* START TASK INPUT *
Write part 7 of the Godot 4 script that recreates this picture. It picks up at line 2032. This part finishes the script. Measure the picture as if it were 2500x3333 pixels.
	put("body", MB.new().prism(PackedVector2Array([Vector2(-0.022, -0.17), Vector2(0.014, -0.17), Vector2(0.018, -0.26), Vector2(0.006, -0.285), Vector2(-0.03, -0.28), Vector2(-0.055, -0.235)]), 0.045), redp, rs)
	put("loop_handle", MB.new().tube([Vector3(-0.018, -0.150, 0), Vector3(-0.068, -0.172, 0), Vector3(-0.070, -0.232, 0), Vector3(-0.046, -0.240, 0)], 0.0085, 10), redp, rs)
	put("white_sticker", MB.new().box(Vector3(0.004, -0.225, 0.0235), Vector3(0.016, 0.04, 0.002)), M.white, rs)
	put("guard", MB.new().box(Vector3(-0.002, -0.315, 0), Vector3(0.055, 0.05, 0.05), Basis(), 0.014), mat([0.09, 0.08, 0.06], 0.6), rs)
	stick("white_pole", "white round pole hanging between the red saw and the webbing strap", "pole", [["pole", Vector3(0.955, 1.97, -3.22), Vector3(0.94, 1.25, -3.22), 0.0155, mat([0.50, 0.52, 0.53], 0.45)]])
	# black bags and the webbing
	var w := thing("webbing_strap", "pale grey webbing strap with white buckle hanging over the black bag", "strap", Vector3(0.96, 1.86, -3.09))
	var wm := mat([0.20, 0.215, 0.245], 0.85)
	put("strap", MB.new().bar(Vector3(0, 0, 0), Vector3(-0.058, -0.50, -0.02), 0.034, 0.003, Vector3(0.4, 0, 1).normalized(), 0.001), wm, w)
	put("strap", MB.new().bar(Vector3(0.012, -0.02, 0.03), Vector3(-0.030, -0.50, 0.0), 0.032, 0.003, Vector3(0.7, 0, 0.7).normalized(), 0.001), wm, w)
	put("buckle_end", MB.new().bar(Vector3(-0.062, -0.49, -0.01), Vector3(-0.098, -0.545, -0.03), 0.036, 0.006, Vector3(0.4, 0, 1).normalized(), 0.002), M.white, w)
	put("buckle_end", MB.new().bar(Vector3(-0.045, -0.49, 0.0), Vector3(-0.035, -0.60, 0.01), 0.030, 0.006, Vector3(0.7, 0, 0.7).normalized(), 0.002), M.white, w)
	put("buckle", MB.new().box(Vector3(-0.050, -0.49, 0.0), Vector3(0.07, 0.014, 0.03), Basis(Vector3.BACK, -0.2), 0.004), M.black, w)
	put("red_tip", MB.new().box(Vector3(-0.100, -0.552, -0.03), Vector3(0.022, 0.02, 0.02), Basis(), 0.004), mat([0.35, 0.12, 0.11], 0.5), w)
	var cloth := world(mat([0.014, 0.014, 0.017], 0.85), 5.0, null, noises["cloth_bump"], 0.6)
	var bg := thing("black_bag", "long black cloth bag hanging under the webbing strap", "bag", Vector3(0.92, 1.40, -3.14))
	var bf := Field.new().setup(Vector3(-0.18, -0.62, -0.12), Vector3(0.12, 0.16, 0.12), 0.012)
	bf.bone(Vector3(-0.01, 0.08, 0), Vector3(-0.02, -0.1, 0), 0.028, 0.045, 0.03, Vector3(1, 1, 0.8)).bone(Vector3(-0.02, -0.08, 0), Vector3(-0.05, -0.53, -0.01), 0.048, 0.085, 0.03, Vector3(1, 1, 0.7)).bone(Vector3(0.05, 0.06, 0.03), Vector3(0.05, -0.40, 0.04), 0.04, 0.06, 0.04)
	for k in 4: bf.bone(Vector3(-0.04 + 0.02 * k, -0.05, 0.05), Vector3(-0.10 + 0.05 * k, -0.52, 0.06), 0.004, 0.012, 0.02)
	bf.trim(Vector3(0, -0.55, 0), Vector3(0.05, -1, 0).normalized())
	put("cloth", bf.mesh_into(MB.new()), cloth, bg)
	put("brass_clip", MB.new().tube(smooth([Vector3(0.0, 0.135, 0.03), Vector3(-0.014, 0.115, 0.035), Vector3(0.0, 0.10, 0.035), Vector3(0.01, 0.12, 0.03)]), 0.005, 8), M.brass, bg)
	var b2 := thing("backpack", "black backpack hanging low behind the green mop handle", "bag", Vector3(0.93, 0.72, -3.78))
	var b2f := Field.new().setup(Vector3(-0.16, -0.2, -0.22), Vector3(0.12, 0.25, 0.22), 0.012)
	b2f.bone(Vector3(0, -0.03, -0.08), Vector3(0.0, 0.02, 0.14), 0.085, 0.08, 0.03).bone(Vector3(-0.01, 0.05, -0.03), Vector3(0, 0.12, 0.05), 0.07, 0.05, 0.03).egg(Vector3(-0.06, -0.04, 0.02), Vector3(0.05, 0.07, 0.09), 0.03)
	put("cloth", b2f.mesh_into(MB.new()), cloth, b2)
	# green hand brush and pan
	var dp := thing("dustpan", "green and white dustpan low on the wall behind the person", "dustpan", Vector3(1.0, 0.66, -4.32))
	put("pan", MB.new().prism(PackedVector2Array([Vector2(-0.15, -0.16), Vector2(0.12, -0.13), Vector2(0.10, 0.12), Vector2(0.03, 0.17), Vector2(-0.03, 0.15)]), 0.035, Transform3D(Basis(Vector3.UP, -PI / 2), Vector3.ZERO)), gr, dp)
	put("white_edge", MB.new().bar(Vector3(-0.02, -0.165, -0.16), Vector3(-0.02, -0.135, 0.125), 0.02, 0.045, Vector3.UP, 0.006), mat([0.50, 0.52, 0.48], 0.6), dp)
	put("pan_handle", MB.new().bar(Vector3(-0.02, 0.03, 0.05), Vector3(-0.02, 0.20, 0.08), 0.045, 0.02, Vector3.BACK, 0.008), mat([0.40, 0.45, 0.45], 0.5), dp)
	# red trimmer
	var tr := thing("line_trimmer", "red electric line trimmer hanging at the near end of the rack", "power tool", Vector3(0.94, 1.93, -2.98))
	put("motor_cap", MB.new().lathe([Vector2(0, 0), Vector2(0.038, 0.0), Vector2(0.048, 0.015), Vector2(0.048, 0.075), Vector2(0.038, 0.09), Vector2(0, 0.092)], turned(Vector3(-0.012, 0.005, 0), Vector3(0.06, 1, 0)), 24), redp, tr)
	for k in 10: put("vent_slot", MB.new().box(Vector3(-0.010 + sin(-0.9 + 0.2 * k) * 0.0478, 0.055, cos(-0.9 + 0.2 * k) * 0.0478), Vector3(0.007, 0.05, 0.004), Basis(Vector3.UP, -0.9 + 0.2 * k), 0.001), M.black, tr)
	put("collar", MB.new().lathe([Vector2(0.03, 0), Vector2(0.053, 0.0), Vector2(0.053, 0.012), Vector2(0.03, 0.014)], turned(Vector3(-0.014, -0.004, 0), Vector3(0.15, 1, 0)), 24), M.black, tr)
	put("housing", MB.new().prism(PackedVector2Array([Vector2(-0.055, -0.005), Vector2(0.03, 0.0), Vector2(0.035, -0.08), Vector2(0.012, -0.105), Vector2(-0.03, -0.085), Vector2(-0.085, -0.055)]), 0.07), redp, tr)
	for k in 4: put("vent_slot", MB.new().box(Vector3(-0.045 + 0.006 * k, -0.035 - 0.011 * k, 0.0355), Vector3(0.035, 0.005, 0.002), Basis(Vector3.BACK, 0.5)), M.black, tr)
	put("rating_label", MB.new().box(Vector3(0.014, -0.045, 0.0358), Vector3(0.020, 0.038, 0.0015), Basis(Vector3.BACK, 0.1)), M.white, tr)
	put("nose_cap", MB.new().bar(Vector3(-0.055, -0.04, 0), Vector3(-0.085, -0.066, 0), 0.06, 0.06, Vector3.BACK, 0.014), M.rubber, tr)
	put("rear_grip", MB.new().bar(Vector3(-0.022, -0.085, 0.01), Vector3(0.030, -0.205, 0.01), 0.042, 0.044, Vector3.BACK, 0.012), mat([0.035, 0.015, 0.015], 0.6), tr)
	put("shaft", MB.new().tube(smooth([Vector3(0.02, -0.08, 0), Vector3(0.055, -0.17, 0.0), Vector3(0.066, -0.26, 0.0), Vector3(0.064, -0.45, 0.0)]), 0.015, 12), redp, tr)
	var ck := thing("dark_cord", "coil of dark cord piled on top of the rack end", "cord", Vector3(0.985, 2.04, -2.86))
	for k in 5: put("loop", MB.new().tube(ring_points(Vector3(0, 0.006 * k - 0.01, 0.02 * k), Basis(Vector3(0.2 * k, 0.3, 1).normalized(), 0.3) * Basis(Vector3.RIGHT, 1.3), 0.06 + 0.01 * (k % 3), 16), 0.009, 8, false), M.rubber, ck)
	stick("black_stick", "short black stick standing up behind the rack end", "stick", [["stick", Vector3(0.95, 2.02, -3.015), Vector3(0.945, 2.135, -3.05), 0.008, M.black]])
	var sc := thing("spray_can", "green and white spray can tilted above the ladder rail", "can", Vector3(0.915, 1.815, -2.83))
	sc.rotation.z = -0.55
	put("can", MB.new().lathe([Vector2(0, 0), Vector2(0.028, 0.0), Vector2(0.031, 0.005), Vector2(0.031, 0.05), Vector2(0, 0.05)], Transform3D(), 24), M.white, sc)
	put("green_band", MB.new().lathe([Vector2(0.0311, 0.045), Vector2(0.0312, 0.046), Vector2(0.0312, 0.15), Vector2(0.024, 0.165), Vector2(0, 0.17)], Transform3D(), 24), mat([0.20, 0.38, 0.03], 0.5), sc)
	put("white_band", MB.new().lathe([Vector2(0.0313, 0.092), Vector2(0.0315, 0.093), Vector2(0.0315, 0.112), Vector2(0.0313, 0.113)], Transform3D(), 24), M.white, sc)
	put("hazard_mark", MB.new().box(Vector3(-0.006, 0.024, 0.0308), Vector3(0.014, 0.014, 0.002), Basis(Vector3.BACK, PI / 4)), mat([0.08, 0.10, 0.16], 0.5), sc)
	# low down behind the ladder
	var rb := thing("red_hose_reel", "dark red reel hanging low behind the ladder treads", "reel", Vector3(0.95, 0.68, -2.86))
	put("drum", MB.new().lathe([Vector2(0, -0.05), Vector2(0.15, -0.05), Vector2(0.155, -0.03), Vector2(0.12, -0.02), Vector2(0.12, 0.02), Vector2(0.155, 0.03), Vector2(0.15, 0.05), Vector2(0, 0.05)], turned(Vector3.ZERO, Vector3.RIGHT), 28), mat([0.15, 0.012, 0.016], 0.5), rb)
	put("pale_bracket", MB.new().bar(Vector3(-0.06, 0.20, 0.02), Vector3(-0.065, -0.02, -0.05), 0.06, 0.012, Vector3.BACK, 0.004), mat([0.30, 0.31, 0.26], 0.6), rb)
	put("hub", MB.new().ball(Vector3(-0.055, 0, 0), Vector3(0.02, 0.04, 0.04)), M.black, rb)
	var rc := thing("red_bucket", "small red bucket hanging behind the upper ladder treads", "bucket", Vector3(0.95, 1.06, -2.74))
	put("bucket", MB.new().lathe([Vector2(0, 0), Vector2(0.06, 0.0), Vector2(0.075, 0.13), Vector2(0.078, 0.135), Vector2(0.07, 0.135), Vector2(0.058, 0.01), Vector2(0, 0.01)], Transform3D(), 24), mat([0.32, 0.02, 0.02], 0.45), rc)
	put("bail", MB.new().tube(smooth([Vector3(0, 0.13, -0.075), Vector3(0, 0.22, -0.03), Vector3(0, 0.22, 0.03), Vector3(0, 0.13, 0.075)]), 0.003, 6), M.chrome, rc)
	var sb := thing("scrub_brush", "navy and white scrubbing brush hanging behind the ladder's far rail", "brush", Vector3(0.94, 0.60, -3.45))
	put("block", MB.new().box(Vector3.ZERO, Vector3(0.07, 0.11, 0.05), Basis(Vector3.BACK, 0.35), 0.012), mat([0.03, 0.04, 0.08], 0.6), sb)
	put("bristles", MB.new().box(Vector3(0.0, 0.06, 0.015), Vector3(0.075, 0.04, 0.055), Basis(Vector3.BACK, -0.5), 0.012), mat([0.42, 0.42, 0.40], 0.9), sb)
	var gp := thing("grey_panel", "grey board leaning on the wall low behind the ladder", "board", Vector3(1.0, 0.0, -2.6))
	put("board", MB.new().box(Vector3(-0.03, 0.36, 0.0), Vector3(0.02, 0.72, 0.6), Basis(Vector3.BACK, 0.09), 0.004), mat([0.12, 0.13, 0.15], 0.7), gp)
* END TASK INPUT *
* START TASK INPUT *
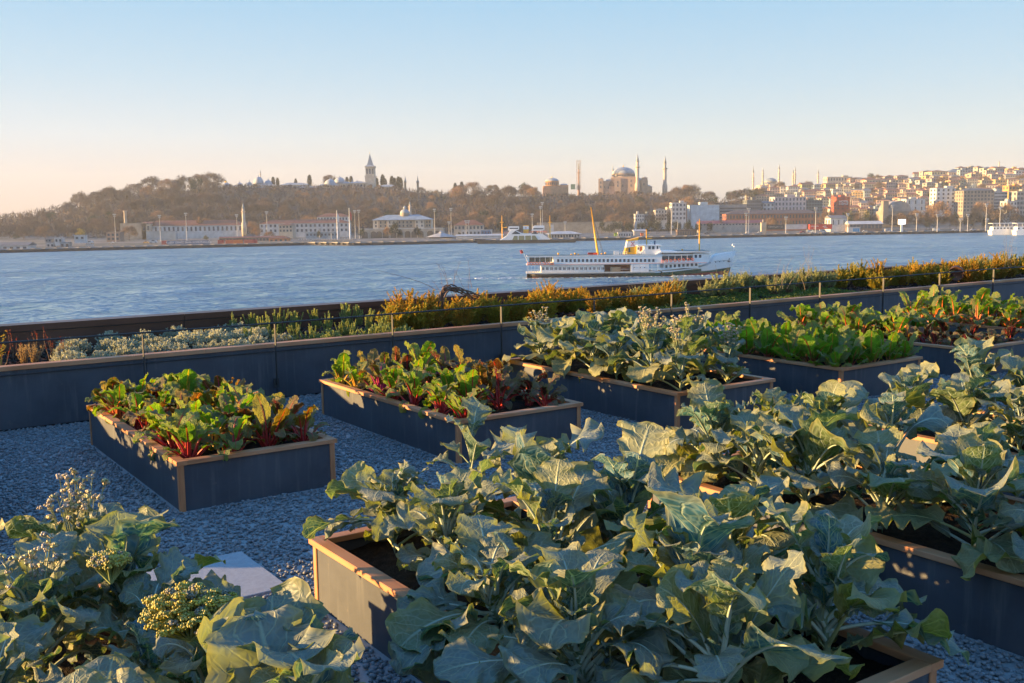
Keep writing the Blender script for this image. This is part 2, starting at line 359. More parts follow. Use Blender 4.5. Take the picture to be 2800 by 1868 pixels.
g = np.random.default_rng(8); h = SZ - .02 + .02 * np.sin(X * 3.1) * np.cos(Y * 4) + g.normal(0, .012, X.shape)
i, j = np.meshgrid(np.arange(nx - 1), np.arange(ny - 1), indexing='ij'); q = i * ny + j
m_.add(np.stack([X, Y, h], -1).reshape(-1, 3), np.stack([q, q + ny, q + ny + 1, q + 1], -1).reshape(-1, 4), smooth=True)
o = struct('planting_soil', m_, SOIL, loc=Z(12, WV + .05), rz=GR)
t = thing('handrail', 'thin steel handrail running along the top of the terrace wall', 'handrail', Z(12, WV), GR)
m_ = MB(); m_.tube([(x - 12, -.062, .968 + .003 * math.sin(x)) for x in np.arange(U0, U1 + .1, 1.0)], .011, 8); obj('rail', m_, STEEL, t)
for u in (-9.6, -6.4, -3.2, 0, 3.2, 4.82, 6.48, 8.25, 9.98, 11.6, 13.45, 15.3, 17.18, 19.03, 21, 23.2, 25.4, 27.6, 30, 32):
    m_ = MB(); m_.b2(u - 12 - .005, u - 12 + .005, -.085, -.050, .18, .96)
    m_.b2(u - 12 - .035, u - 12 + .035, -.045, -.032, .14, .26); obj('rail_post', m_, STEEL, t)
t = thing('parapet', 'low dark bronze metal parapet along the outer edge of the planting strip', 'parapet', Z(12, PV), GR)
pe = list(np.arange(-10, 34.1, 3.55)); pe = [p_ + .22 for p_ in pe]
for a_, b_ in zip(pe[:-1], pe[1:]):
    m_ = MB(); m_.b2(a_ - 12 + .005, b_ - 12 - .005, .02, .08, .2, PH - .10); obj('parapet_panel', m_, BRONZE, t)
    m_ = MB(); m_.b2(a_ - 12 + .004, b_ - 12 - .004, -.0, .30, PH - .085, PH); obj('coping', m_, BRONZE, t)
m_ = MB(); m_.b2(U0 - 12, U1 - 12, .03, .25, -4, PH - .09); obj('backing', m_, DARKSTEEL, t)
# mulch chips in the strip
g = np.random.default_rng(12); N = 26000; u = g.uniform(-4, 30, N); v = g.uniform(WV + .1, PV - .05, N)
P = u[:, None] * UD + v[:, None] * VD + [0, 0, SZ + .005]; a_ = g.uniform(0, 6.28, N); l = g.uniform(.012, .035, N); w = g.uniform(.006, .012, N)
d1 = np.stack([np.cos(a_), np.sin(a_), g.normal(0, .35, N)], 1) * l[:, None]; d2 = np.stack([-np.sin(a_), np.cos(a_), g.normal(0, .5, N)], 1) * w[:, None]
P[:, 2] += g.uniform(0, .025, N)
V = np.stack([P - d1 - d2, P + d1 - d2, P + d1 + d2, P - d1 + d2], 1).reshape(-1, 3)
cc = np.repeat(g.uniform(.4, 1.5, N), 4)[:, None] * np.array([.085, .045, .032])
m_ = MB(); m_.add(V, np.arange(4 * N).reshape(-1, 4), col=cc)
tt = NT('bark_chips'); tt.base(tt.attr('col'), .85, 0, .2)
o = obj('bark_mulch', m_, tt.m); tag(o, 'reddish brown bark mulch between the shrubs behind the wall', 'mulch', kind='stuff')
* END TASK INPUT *
DO THIS:
Go through the data and gather every line that holds "picture".

TASK RESPONSE:
Write part 7 of the Godot 4 script that recreates this picture. It picks up at line 2032. This part finishes the script. Measure the picture as if it were 2500x3333 pixels.
Keep writing the Blender script for this image. This is part 2, starting at line 359. More parts follow. Use Blender 4.5. Take the picture to be 2800 by 1868 pixels.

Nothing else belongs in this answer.